[Start Given data]

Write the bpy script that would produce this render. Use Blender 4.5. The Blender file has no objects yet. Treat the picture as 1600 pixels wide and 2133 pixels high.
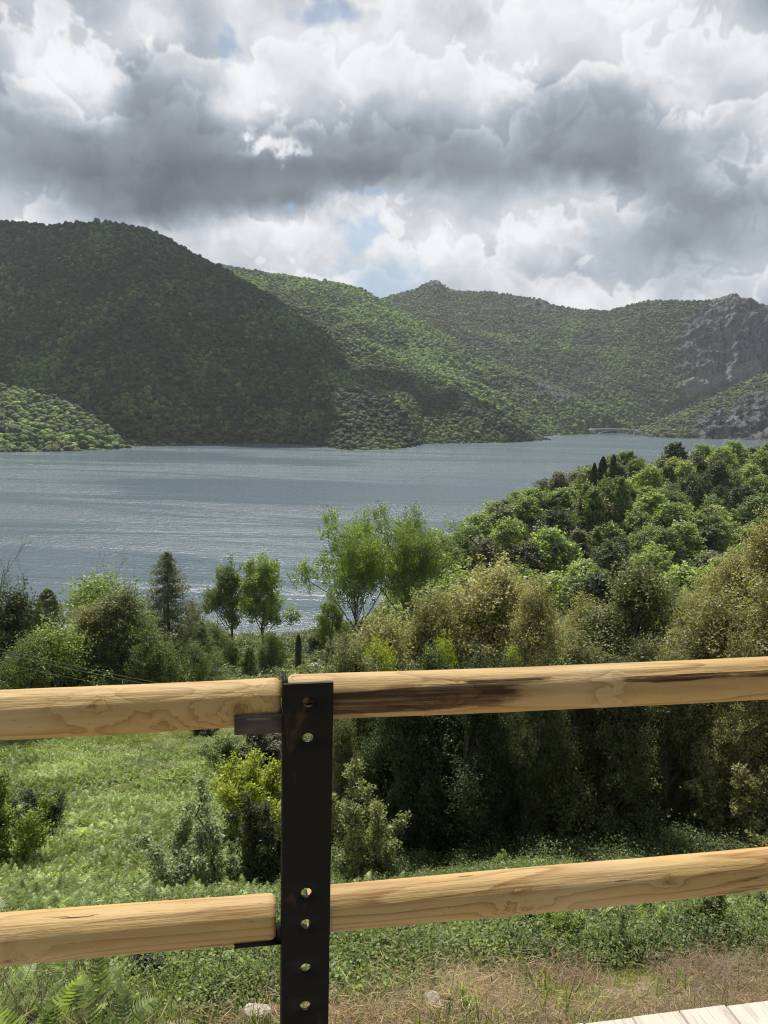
import bpy, math, numpy as np
from mathutils import Vector, Matrix, Euler

SC = bpy.context.scene
COL = SC.collection
R = math.radians
RS = np.random.default_rng(11)

# ------------------------------------------------------------------ camera
W0, H0, F0 = 1600.0, 2133.0, 1602.0
CAM = np.array([0.0, 0.0, 50.0])
PITCH, ROLL = R(8.22), R(1.385)
_f = np.array([0, math.cos(PITCH), -math.sin(PITCH)])
_r0 = np.array([1.0, 0, 0]); _u0 = np.array([0, math.sin(PITCH), math.cos(PITCH)])
_r = math.cos(ROLL)*_r0 + math.sin(ROLL)*_u0
_u = -math.sin(ROLL)*_r0 + math.cos(ROLL)*_u0
def ray(px, py):
    return _r*((px-W0/2)/F0) + _u*((H0/2-py)/F0) + _f
def at_y(px, py, y):            # point on the sight line at forward distance y
    d = ray(px, py); return CAM + d*(y/d[1])
def at_z(px, py, z):            # point on the sight line at height z
    d = ray(px, py); return CAM + d*((z-CAM[2])/d[2])
def proj(p):
    q = np.asarray(p, float)-CAM
    z = q@_f
    return W0/2+F0*(q@_r)/z, H0/2-F0*(q@_u)/z, z
cam = bpy.data.cameras.new('camera'); camo = bpy.data.objects.new('camera', cam); COL.objects.link(camo)
cam.sensor_fit = 'VERTICAL'; cam.sensor_height = 24; cam.lens = 24*F0/H0
cam.clip_start = 0.05; cam.clip_end = 20000
M = Matrix.Identity(4)
for i in range(3):
    M[i][0] = _r[i]; M[i][1] = _u[i]; M[i][2] = -_f[i]; M[i][3] = CAM[i]
camo.matrix_world = M
SC.camera = camo

# ------------------------------------------------------------------ helpers
def tag(o, label=None, cat=None, group=None, kind=None):
    if label: o['label'] = label
    if cat: o['category'] = cat
    if group: o['group'] = group
    if kind: o['kind'] = kind
    return o
def empty(name, loc, rz=0):
    o = bpy.data.objects.new(name, None); COL.objects.link(o)
    o.location = loc; o.rotation_euler = (0, 0, rz); o.empty_display_size = 0.3
    return o
def link(name, me, mat=None, parent=None):
    o = bpy.data.objects.new(name, me); COL.objects.link(o)
    if mat is not None and not me.materials: me.materials.append(mat)
    if parent: o.parent = parent
    return o
def mesh_np(name, V, F, smooth=False, attrs=None):
    """V (n,3); F (m,4) or (m,3) int array or list of arrays"""
    me = bpy.data.meshes.new(name)
    Fs = F if isinstance(F, list) else [F]
    Fs = [np.asarray(f, np.int32) for f in Fs if len(f)]
    V = np.asarray(V, np.float32)
    me.vertices.add(len(V)); me.vertices.foreach_set('co', V.ravel())
    li = np.concatenate([f.ravel() for f in Fs])
    tot = np.concatenate([np.full(len(f), f.shape[1], np.int32) for f in Fs])
    st = np.concatenate([[0], np.cumsum(tot)[:-1]]).astype(np.int32)
    me.loops.add(len(li)); me.loops.foreach_set('vertex_index', li)
    me.polygons.add(len(tot)); me.polygons.foreach_set('loop_start', st)
    try: me.polygons.foreach_set('loop_total', tot)
    except Exception: pass
    if smooth: me.polygons.foreach_set('use_smooth', np.ones(len(tot), bool))
    for k, (dom, arr) in (attrs or {}).items():
        arr = np.asarray(arr, np.float32)
        if arr.ndim == 1:
            a = me.attributes.new(k, 'FLOAT', dom); a.data.foreach_set('value', arr)
        else:
            a = me.attributes.new(k, 'FLOAT_VECTOR', dom); a.data.foreach_set('vector', arr.ravel())
    me.update(calc_edges=True)
    return me

def _hash(ix, iy, iz, seed):
    n = (ix*73856093) ^ (iy*19349663) ^ (iz*83492791) ^ (seed*2654435)
    n = n & 0xffffffff
    n = ((n ^ (n >> 13))*1274126177) & 0xffffffff
    n = ((n ^ (n >> 15))*2246822519) & 0xffffffff
    return ((n ^ (n >> 16)) & 0xffff)/65535.0
def vnoise(x, y, z=0.0, seed=0):
    x = np.asarray(x, float); y = np.asarray(y, float); z = np.asarray(z, float)+0*x
    ix = np.floor(x).astype(np.int64); iy = np.floor(y).astype(np.int64); iz = np.floor(z).astype(np.int64)
    fx = x-ix; fy = y-iy; fz = z-iz
    fx = fx*fx*(3-2*fx); fy = fy*fy*(3-2*fy); fz = fz*fz*(3-2*fz)
    def c(a, b, d): return _hash(ix+a, iy+b, iz+d, seed)
    l = lambda a, b, t: a+(b-a)*t
    return l(l(l(c(0,0,0), c(1,0,0), fx), l(c(0,1,0), c(1,1,0), fx), fy),
             l(l(c(0,0,1), c(1,0,1), fx), l(c(0,1,1), c(1,1,1), fx), fy), fz)
def fbm(x, y, z=0.0, oc=4, seed=0, g=0.5):
    s = 0; a = 1; t = 0
    for k in range(oc):
        s = s+a*vnoise(np.asarray(x)*2**k+17.3*k, np.asarray(y)*2**k+9.1*k, np.asarray(z)*2**k, seed+k); t += a; a *= g
    return s/t
def ridged(x, y, z=0.0, oc=4, seed=0):
    s = 0; a = 1; t = 0
    for k in range(oc):
        s = s+a*(1-np.abs(2*vnoise(np.asarray(x)*2**k+5.3*k, np.asarray(y)*2**k+3.1*k, np.asarray(z)*2**k, seed+k)-1)); t += a; a *= 0.5
    return s/t
def sstep(a, b, x):
    t = np.clip((np.asarray(x, float)-a)/(b-a), 0, 1); return t*t*(3-2*t)
def unit(v): return v/np.maximum(np.linalg.norm(v, axis=-1, keepdims=True), 1e-9)
def rand_dir(n, rng):
    return unit(rng.normal(size=(n, 3)))

# ------------------------------------------------------------------ material helpers
class NT:
    def __init__(s, tree): s.t = tree; s.t.nodes.clear()
    def n(s, typ, ins=None, **kw):
        nd = s.t.nodes.new(typ)
        for k, v in kw.items(): setattr(nd, k, v)
        for k, v in (ins or {}).items(): s.set(nd.inputs[k], v)
        return nd
    def set(s, sock, v):
        if isinstance(v, bpy.types.NodeSocket): s.t.links.new(v, sock)
        else: sock.default_value = v
    def math(s, op, a, b=0.0, c=0.0, clamp=False):
        nd = s.t.nodes.new('ShaderNodeMath'); nd.operation = op; nd.use_clamp = clamp
        s.set(nd.inputs[0], a); s.set(nd.inputs[1], b); s.set(nd.inputs[2], c)
        return nd.outputs[0]
    def vmath(s, op, a, b=None, c=None, out=0):
        nd = s.t.nodes.new('ShaderNodeVectorMath'); nd.operation = op
        s.set(nd.inputs[0], a)
        if b is not None: s.set(nd.inputs[1], b)
        if c is not None: s.set(nd.inputs[2], c)
        return nd.outputs[out]
    def noise(s, vec, scale, detail=3, rough=0.5, dist=0.0, out=0):
        nd = s.n('ShaderNodeTexNoise', {'Scale': scale, 'Detail': detail, 'Roughness': rough, 'Distortion': dist})
        if vec is not None: s.set(nd.inputs['Vector'], vec)
        return nd.outputs[out]
    def ramp(s, fac, stops, interp='LINEAR'):
        nd = s.t.nodes.new('ShaderNodeValToRGB'); e = nd.color_ramp.elements; nd.color_ramp.interpolation = interp
        while len(e) < len(stops): e.new(0.5)
        for i, (p, c) in enumerate(stops):
            e[i].position = p
            e[i].color = (c, c, c, 1) if not hasattr(c, '__len__') else (*c[:3], 1)
        s.set(nd.inputs[0], fac); return nd.outputs[0]
    def mix(s, fac, a, b, mode='MIX'):
        nd = s.t.nodes.new('ShaderNodeMix'); nd.data_type = 'RGBA'; nd.blend_type = mode
        f = lambda v: (*v, 1) if isinstance(v, tuple) and len(v) == 3 else v
        s.set(nd.inputs[0], fac); s.set(nd.inputs[6], f(a)); s.set(nd.inputs[7], f(b)); return nd.outputs[2]
    def remap(s, v, a, b, c=0.0, d=1.0, smooth=False):
        nd = s.t.nodes.new('ShaderNodeMapRange')
        if smooth: nd.interpolation_type = 'SMOOTHSTEP'
        for i, x in enumerate((v, a, b, c, d)): s.set(nd.inputs[i], x)
        return nd.outputs[0]
def newmat(name):
    m = bpy.data.materials.new(name); m.use_nodes = True
    return m, NT(m.node_tree)

def leaf_material(name, instanced=False, transl=0.42, spec=0.35, rough=0.5, vrange=(0.55, 1.55)):
    m, t = newmat(name)
    if instanced:
        a = t.n('ShaderNodeAttribute', attribute_type='INSTANCER', attribute_name='tint'); col = a.outputs['Vector']
    else:
        a = t.n('ShaderNodeObjectInfo'); col = a.outputs['Color']
    v = t.n('ShaderNodeAttribute', attribute_type='GEOMETRY', attribute_name='v').outputs['Fac']
    k = t.remap(v, 0, 1, vrange[0], vrange[1])
    col2 = t.vmath('SCALE', col); t.set(col2.node.inputs['Scale'], k)
    warm = t.vmath('MULTIPLY', col2, (1.20, 1.10, 0.80))
    c = t.mix(t.math('POWER', v, 2.0), col2, warm)
    p = t.n('ShaderNodeBsdfPrincipled', {'Base Color': c, 'Roughness': rough, 'Specular IOR Level': spec})
    tr = t.n('ShaderNodeBsdfTranslucent', {'Color': t.vmath('MULTIPLY', c, (1.15, 1.25, 0.6))})
    mx = t.n('ShaderNodeMixShader', {0: transl, 1: p.outputs[0], 2: tr.outputs[0]})
    o = t.n('ShaderNodeOutputMaterial', {'Surface': mx.outputs[0]})
    return m
LEAF = leaf_material('leaf')
LEAF_I = leaf_material('leaf_scattered', True)
LEAF_FAR = leaf_material('leaf_distant', True, transl=0.2, spec=0.2, rough=0.7, vrange=(0.6, 1.4))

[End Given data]

▶ **Task instructions**
Extract, word for word, each line from the top of the data down to and including the line with "RS = np.random.default_rng(11)"; skip the pictures.

▶ **Correct answer**
Write the bpy script that would produce this render. Use Blender 4.5. The Blender file has no objects yet. Treat the picture as 1600 pixels wide and 2133 pixels high.
import bpy, math, numpy as np
from mathutils import Vector, Matrix, Euler

SC = bpy.context.scene
COL = SC.collection
R = math.radians
RS = np.random.default_rng(11)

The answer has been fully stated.